| JOB |
Repeat everything from the first line of the listing below through the line that contains "COL = S.collection", exactly. Leave out pictures.
(begin)
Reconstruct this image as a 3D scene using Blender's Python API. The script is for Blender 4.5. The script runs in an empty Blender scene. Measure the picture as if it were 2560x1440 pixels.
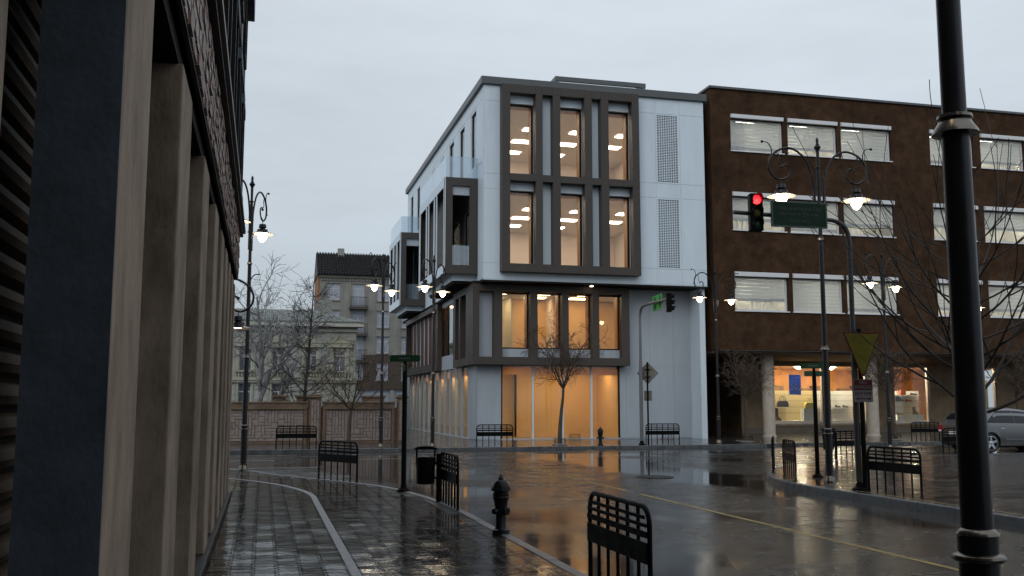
import bpy, math, random
from mathutils import Vector, Matrix
R = math.radians
S = bpy.context.scene
COL = S.collection

# ------------------------------------------------------------------ camera
FPX, TILT, YAW = 2430.0, math.atan(290 / 2430.0), R(14.29)
cd = bpy.data.cameras.new('camera'); cam = bpy.data.objects.new('camera', cd); COL.objects.link(cam)
cd.sensor_width = 36.0; cd.lens = FPX / 2560 * 36.0; cd.clip_start = 0.05; cd.clip_end = 1500
cam.location = (0, 0, 1.75); cam.rotation_euler = (math.pi / 2 + TILT, 0, -YAW)
S.camera = cam

# ------------------------------------------------------------------ sky and sun (overcast dusk)
SUN_EL, SUN_AZ = R(34), R(215)          # azimuth clockwise from +Y
W = bpy.data.worlds.new('World'); S.world = W; W.use_nodes = True
nt = W.node_tree; nt.nodes.clear()
def wn(t, **k):
    n = nt.nodes.new(t)
    for a, b in k.items(): setattr(n, a, b)
    return n
sky = wn('ShaderNodeTexSky', sky_type='NISHITA', sun_disc=False, sun_elevation=SUN_EL, sun_rotation=SUN_AZ, dust_density=3.0, air_density=1.0)
bg1 = wn('ShaderNodeBackground'); bg1.inputs[1].default_value = 0.012
nt.links.new(sky.outputs[0], bg1.inputs[0])
tc = wn('ShaderNodeTexCoord'); sx = wn('ShaderNodeSeparateXYZ'); nt.links.new(tc.outputs['Generated'], sx.inputs[0])
mp = wn('ShaderNodeMapping'); mp.inputs['Scale'].default_value = (1.6, 1.6, 6.0); nt.links.new(tc.outputs['Generated'], mp.inputs[0])
nz = wn('ShaderNodeTexNoise'); nz.inputs['Scale'].default_value = 1.6; nz.inputs['Detail'].default_value = 5; nz.inputs['Roughness'].default_value = .55
nt.links.new(mp.outputs[0], nz.inputs['Vector'])
rmp = wn('ShaderNodeValToRGB'); nt.links.new(sx.outputs[2], rmp.inputs[0])
e = rmp.color_ramp.elements
e[0].position = 0.0; e[0].color = (.43, .495, .55, 1)
e[1].position = 1.0; e[1].color = (.90, .97, 1.06, 1)
a = e.new(.12); a.color = (.53, .595, .65, 1)
a = e.new(.36); a.color = (.70, .765, .825, 1)
nr = wn('ShaderNodeMapRange'); nr.inputs[1].default_value = .3; nr.inputs[2].default_value = .7; nr.inputs[3].default_value = .90; nr.inputs[4].default_value = 1.10
nt.links.new(nz.outputs[0], nr.inputs[0])
mx = wn('ShaderNodeMix', data_type='RGBA', blend_type='MULTIPLY'); mx.inputs[0].default_value = 1
nt.links.new(rmp.outputs[0], mx.inputs[6]); nt.links.new(nr.outputs[0], mx.inputs[7])
bg2 = wn('ShaderNodeBackground'); bg2.inputs[1].default_value = 0.90
nt.links.new(mx.outputs[2], bg2.inputs[0])
ad = wn('ShaderNodeAddShader'); nt.links.new(bg1.outputs[0], ad.inputs[0]); nt.links.new(bg2.outputs[0], ad.inputs[1])
wo = wn('ShaderNodeOutputWorld'); nt.links.new(ad.outputs[0], wo.inputs[0])
sd = bpy.data.lights.new('sun', 'SUN'); sd.energy = 0.5; sd.angle = R(35); sd.color = (1, .97, .93)
sun = bpy.data.objects.new('sun', sd); COL.objects.link(sun)
sv = Vector((math.sin(SUN_AZ) * math.cos(SUN_EL), math.cos(SUN_AZ) * math.cos(SUN_EL), math.sin(SUN_EL)))
sun.rotation_euler = sv.to_track_quat('Z', 'Y').to_euler(); sun.location = (0, 0, 60)
S.view_settings.view_transform = 'Standard'; S.view_settings.look = 'None'
S.view_settings.exposure = 0.0; S.view_settings.gamma = 1.0; S.view_settings.use_curve_mapping = False
S.render.engine = 'CYCLES'
cy = S.cycles
cy.use_denoising = True; cy.max_bounces = 7; cy.diffuse_bounces = 2; cy.glossy_bounces = 3; cy.use_adaptive_sampling = True; cy.adaptive_threshold = .02; cy.transmission_bounces = 4
cy.transparent_max_bounces = 16; cy.sample_clamp_indirect = 6; cy.caustics_reflective = False; cy.caustics_refractive = False

def proj(p):
    d = Vector(p) - Vector((0, 0, 1.75))
    a = d.x * math.cos(YAW) - d.y * math.sin(YAW); b = d.x * math.sin(YAW) + d.y * math.cos(YAW)
    fw = b * math.cos(TILT) + d.z * math.sin(TILT); up = -b * math.sin(TILT) + d.z * math.cos(TILT)
    if fw < .1: return (-1e6, -1e6)
    return (1280 + FPX * a / fw, 720 - FPX * up / fw)

# ------------------------------------------------------------------ materials
MATS = {}
def srgb(r, g, b): return tuple((c / 255 / 12.92 if c <= 10 else ((c / 255 + .055) / 1.055) ** 2.4) for c in (r, g, b)) + (1,)
def node(t, kind, **k):
    n = t.nodes.new(kind)
    for a, b in k.items(): setattr(n, a, b)
    return n
def mat(name, col, rough=.6, metal=0.0, var=.18, scale=2.0, bump=.0, bscale=30.0, rvar=.0, emis=None, estr=0.0, coat=0.0, spec=.5, stretch=(1, 1, 1), detail=5.0, dirt=0.0):
    if name in MATS: return MATS[name]
    m = bpy.data.materials.new(name); m.use_nodes = True; t = m.node_tree; b = t.nodes['Principled BSDF']
    b.inputs['Roughness'].default_value = rough; b.inputs['Metallic'].default_value = metal
    b.inputs['Coat Weight'].default_value = coat; b.inputs['Coat Roughness'].default_value = .08
    b.inputs['Specular IOR Level'].default_value = spec
    geo = node(t, 'ShaderNodeNewGeometry'); mp = node(t, 'ShaderNodeMapping'); mp.inputs['Scale'].default_value = stretch
    t.links.new(geo.outputs['Position'], mp.inputs[0])
    if var > 0:
        n = node(t, 'ShaderNodeTexNoise'); n.inputs['Scale'].default_value = scale; n.inputs['Detail'].default_value = detail; n.inputs['Roughness'].default_value = .6
        t.links.new(mp.outputs[0], n.inputs['Vector'])
        r = node(t, 'ShaderNodeMapRange'); r.inputs[1].default_value = .25; r.inputs[2].default_value = .75
        r.inputs[3].default_value = 1 - var; r.inputs[4].default_value = 1 + var
        t.links.new(n.outputs[0], r.inputs[0])
        x = node(t, 'ShaderNodeMix', data_type='RGBA', blend_type='MULTIPLY'); x.inputs[0].default_value = 1
        x.inputs[6].default_value = tuple(col[:3]) + (1,); t.links.new(r.outputs[0], x.inputs[7])
        last = x.outputs[2]
        if dirt > 0:
            n2 = node(t, 'ShaderNodeTexNoise'); n2.inputs['Scale'].default_value = .7; n2.inputs['Detail'].default_value = 8; n2.inputs['Roughness'].default_value = .7
            t.links.new(mp.outputs[0], n2.inputs['Vector'])
            r2 = node(t, 'ShaderNodeMapRange'); r2.inputs[1].default_value = .48; r2.inputs[2].default_value = .66; r2.inputs[3].default_value = 1; r2.inputs[4].default_value = 1 - dirt
            t.links.new(n2.outputs[0], r2.inputs[0])
            x2 = node(t, 'ShaderNodeMix', data_type='RGBA', blend_type='MULTIPLY'); x2.inputs[0].default_value = 1
            t.links.new(last, x2.inputs[6]); t.links.new(r2.outputs[0], x2.inputs[7]); last = x2.outputs[2]
        t.links.new(last, b.inputs['Base Color'])
        if rvar > 0:
            r3 = node(t, 'ShaderNodeMapRange'); r3.inputs[1].default_value = .3; r3.inputs[2].default_value = .7
            r3.inputs[3].default_value = max(.02, rough - rvar); r3.inputs[4].default_value = min(1, rough + rvar)
            t.links.new(n.outputs[0], r3.inputs[0]); t.links.new(r3.outputs[0], b.inputs['Roughness'])
    else:
        b.inputs['Base Color'].default_value = tuple(col[:3]) + (1,)
    if bump > 0:
        n = node(t, 'ShaderNodeTexNoise'); n.inputs['Scale'].default_value = bscale; n.inputs['Detail'].default_value = 6
        t.links.new(mp.outputs[0], n.inputs['Vector'])
        bm = node(t, 'ShaderNodeBump'); bm.inputs['Strength'].default_value = 1; bm.inputs['Distance'].default_value = bump
        t.links.new(n.outputs[0], bm.inputs['Height']); t.links.new(bm.outputs[0], b.inputs['Normal'])
    if emis:
        b.inputs['Emission Color'].default_value = tuple(emis[:3]) + (1,); b.inputs['Emission Strength'].default_value = estr
    MATS[name] = m; return m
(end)
| SOLUTION |
Reconstruct this image as a 3D scene using Blender's Python API. The script is for Blender 4.5. The script runs in an empty Blender scene. Measure the picture as if it were 2560x1440 pixels.
import bpy, math, random
from mathutils import Vector, Matrix
R = math.radians
S = bpy.context.scene
COL = S.collection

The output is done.